- _Exercise objective_
Set down all of the data that follows word for word, without the images.
^^^^
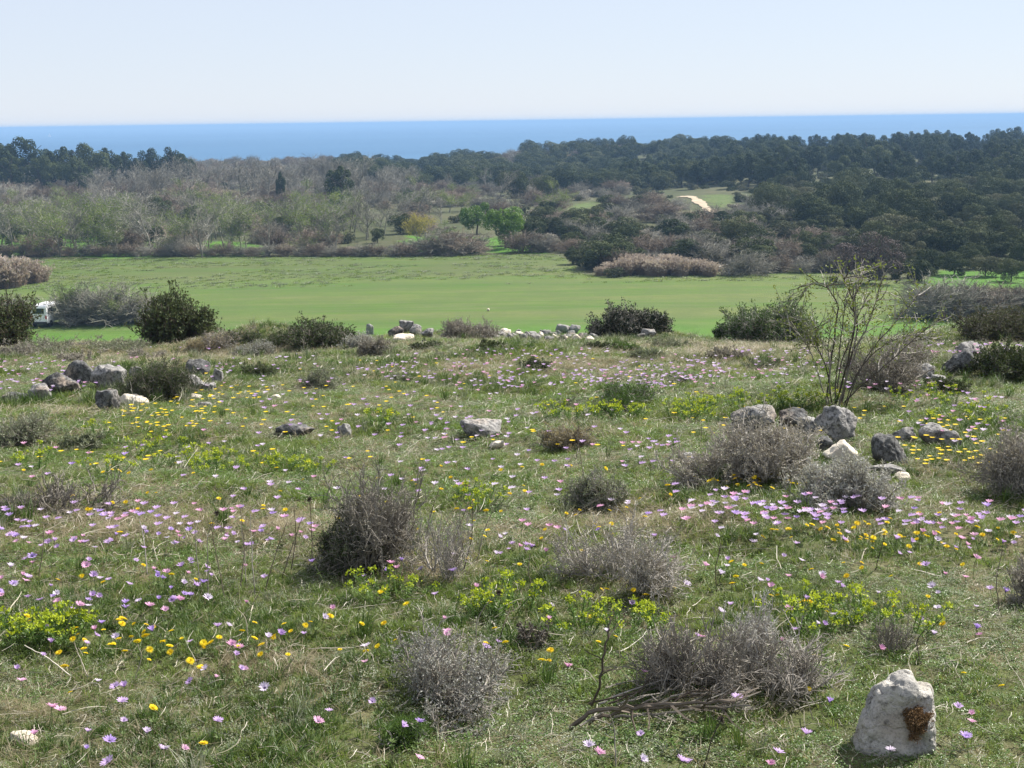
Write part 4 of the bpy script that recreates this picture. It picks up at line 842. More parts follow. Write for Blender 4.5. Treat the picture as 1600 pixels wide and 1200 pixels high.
A_ = [(135,1170,'v'),(171,1158,'v'),(193,1127,'l'),(229,1145,'w'),(253,1170,'l'),(289,1170,'p'),(340,1127,'l'),(169,1191,'l'),(53,1147,'p'),(81,1105,'p'),(93,1110,'p'),(180,1073,'l'),(194,1073,'l'),(297,1065,'l'),(414,1075,'w'),(514,1111,'l'),(497,1128,'p'),(321,1046,'w'),(383,1046,'p'),(27,1045,'l'),(34,1064,'p'),(67,1024,'l'),(362,1008,'p'),(373,1012,'p'),(369,1024,'l'),(297,1003,'l'),(475,991,'l'),(419,996,'w'),(439,992,'l'),(340,979,'l'),(357,977,'w'),(506,966,'w'),(520,951,'p'),(385,942,'p'),(238,986,'v'),(159,974,'v'),(150,993,'l'),(148,984,'p'),(80,1004,'l'),(135,1005,'l'),(181,995,'w'),(72,980,'l'),(126,944,'w'),(138,947,'w'),(114,953,'l'),(217,939,'w'),(234,947,'p'),(248,936,'v'),(288,928,'v'),(297,930,'v'),(309,916,'l'),(267,920,'v'),(88,928,'w'),(145,931,'l'),(155,932,'l'),(79,916,'l'),(258,954,'p'),
 (582,1097,'l'),(629,1136,'l'),(656,1129,'v'),(655,1185,'p'),(680,929,'l'),(694,967,'p'),(699,987,'p'),(572,1010,'w'),(570,1035,'p'),(759,1012,'l'),(858,968,'p'),(860,948,'w'),(948,987,'w'),(887,1042,'p'),(920,1167,'w'),(935,1178,'p'),(1003,1189,'w'),(1001,1147,'l'),(1065,1189,'l'),(988,944,'l'),(1007,1050,'p'),(602,892,'v'),(568,901,'l'),(627,876,'v'),(611,880,'p'),(620,888,'p'),
 (1296,1097,'v'),(1497,1104,'l'),(1518,1116,'p'),(1518,1128,'p'),(1509,1153,'v'),(1391,1173,'w'),(1216,1176,'l'),(1204,1195,'p'),(1075,1190,'l'),(1526,982,'v'),(1530,992,'p'),(1525,948,'w'),(1459,991,'w'),(1438,969,'l'),(1465,950,'w'),(1457,917,'w'),(1466,927,'w'),(1304,960,'w'),(1277,975,'w'),(1288,976,'l'),(1242,984,'l'),(1222,1001,'p'),(1141,945,'l'),(1126,955,'w'),(1233,952,'p'),(1376,1014,'p'),(1477,898,'p'),(1526,872,'p'),(1571,925,'v'),(1547,921,'l'),(1102,884,'p'),(1137,875,'l'),(1135,885,'w'),(1126,897,'w'),(1187,907,'w'),(1232,901,'p'),(1285,898,'w'),(1310,911,'l'),(1244,850,'l'),(1225,869,'l'),
 (152,800,'v'),(160,806,'v'),(235,802,'v'),(245,808,'v'),(258,812,'l'),(282,820,'w'),(305,833,'l'),(308,817,'w'),(172,846,'l'),(212,876,'l'),(24,838,'v'),(8,798,'v'),(14,806,'v'),(50,870,'v'),(51,880,'p'),(43,902,'l'),(245,895,'v'),(254,904,'v'),(240,890,'p'),(330,900,'l'),(300,880,'v'),(298,876,'l'),(488,878,'v'),(393,850,'l'),(385,852,'l'),(354,838,'l'),(130,838,'p'),(128,848,'p'),(955,782,'w'),(985,784,'w'),(980,788,'w'),(932,792,'p'),(927,752,'l'),(1120,838,'w'),(1124,826,'w'),(1148,778,'l'),(1152,780,'v'),(1220,788,'l'),(1228,792,'l'),(1256,796,'p'),(1270,804,'l'),(1382,794,'p'),(1078,795,'w'),(1094,800,'w'),(1050,758,'l'),(1052,770,'l'),
 (815,815,'p'),(824,822,'p'),(858,822,'p'),(872,826,'p'),(882,828,'v'),(824,798,'l'),(780,840,'w'),(800,850,'l'),(795,858,'l'),(775,866,'w'),(830,855,'l'),(853,862,'p'),(822,852,'l'),(1022,838,'l'),(935,828,'v'),(725,798,'l')]
cmap = {'l': 'lilac', 'p': 'pink', 'w': 'white', 'v': 'violet'}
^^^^
- _Response_
Write part 4 of the bpy script that recreates this picture. It picks up at line 842. More parts follow. Write for Blender 4.5. Treat the picture as 1600 pixels wide and 1200 pixels high.
A_ = [(135,1170,'v'),(171,1158,'v'),(193,1127,'l'),(229,1145,'w'),(253,1170,'l'),(289,1170,'p'),(340,1127,'l'),(169,1191,'l'),(53,1147,'p'),(81,1105,'p'),(93,1110,'p'),(180,1073,'l'),(194,1073,'l'),(297,1065,'l'),(414,1075,'w'),(514,1111,'l'),(497,1128,'p'),(321,1046,'w'),(383,1046,'p'),(27,1045,'l'),(34,1064,'p'),(67,1024,'l'),(362,1008,'p'),(373,1012,'p'),(369,1024,'l'),(297,1003,'l'),(475,991,'l'),(419,996,'w'),(439,992,'l'),(340,979,'l'),(357,977,'w'),(506,966,'w'),(520,951,'p'),(385,942,'p'),(238,986,'v'),(159,974,'v'),(150,993,'l'),(148,984,'p'),(80,1004,'l'),(135,1005,'l'),(181,995,'w'),(72,980,'l'),(126,944,'w'),(138,947,'w'),(114,953,'l'),(217,939,'w'),(234,947,'p'),(248,936,'v'),(288,928,'v'),(297,930,'v'),(309,916,'l'),(267,920,'v'),(88,928,'w'),(145,931,'l'),(155,932,'l'),(79,916,'l'),(258,954,'p'),
 (582,1097,'l'),(629,1136,'l'),(656,1129,'v'),(655,1185,'p'),(680,929,'l'),(694,967,'p'),(699,987,'p'),(572,1010,'w'),(570,1035,'p'),(759,1012,'l'),(858,968,'p'),(860,948,'w'),(948,987,'w'),(887,1042,'p'),(920,1167,'w'),(935,1178,'p'),(1003,1189,'w'),(1001,1147,'l'),(1065,1189,'l'),(988,944,'l'),(1007,1050,'p'),(602,892,'v'),(568,901,'l'),(627,876,'v'),(611,880,'p'),(620,888,'p'),
 (1296,1097,'v'),(1497,1104,'l'),(1518,1116,'p'),(1518,1128,'p'),(1509,1153,'v'),(1391,1173,'w'),(1216,1176,'l'),(1204,1195,'p'),(1075,1190,'l'),(1526,982,'v'),(1530,992,'p'),(1525,948,'w'),(1459,991,'w'),(1438,969,'l'),(1465,950,'w'),(1457,917,'w'),(1466,927,'w'),(1304,960,'w'),(1277,975,'w'),(1288,976,'l'),(1242,984,'l'),(1222,1001,'p'),(1141,945,'l'),(1126,955,'w'),(1233,952,'p'),(1376,1014,'p'),(1477,898,'p'),(1526,872,'p'),(1571,925,'v'),(1547,921,'l'),(1102,884,'p'),(1137,875,'l'),(1135,885,'w'),(1126,897,'w'),(1187,907,'w'),(1232,901,'p'),(1285,898,'w'),(1310,911,'l'),(1244,850,'l'),(1225,869,'l'),
 (152,800,'v'),(160,806,'v'),(235,802,'v'),(245,808,'v'),(258,812,'l'),(282,820,'w'),(305,833,'l'),(308,817,'w'),(172,846,'l'),(212,876,'l'),(24,838,'v'),(8,798,'v'),(14,806,'v'),(50,870,'v'),(51,880,'p'),(43,902,'l'),(245,895,'v'),(254,904,'v'),(240,890,'p'),(330,900,'l'),(300,880,'v'),(298,876,'l'),(488,878,'v'),(393,850,'l'),(385,852,'l'),(354,838,'l'),(130,838,'p'),(128,848,'p'),(955,782,'w'),(985,784,'w'),(980,788,'w'),(932,792,'p'),(927,752,'l'),(1120,838,'w'),(1124,826,'w'),(1148,778,'l'),(1152,780,'v'),(1220,788,'l'),(1228,792,'l'),(1256,796,'p'),(1270,804,'l'),(1382,794,'p'),(1078,795,'w'),(1094,800,'w'),(1050,758,'l'),(1052,770,'l'),
 (815,815,'p'),(824,822,'p'),(858,822,'p'),(872,826,'p'),(882,828,'v'),(824,798,'l'),(780,840,'w'),(800,850,'l'),(795,858,'l'),(775,866,'w'),(830,855,'l'),(853,862,'p'),(822,852,'l'),(1022,838,'l'),(935,828,'v'),(725,798,'l')]
cmap = {'l': 'lilac', 'p': 'pink', 'w': 'white', 'v': 'violet'}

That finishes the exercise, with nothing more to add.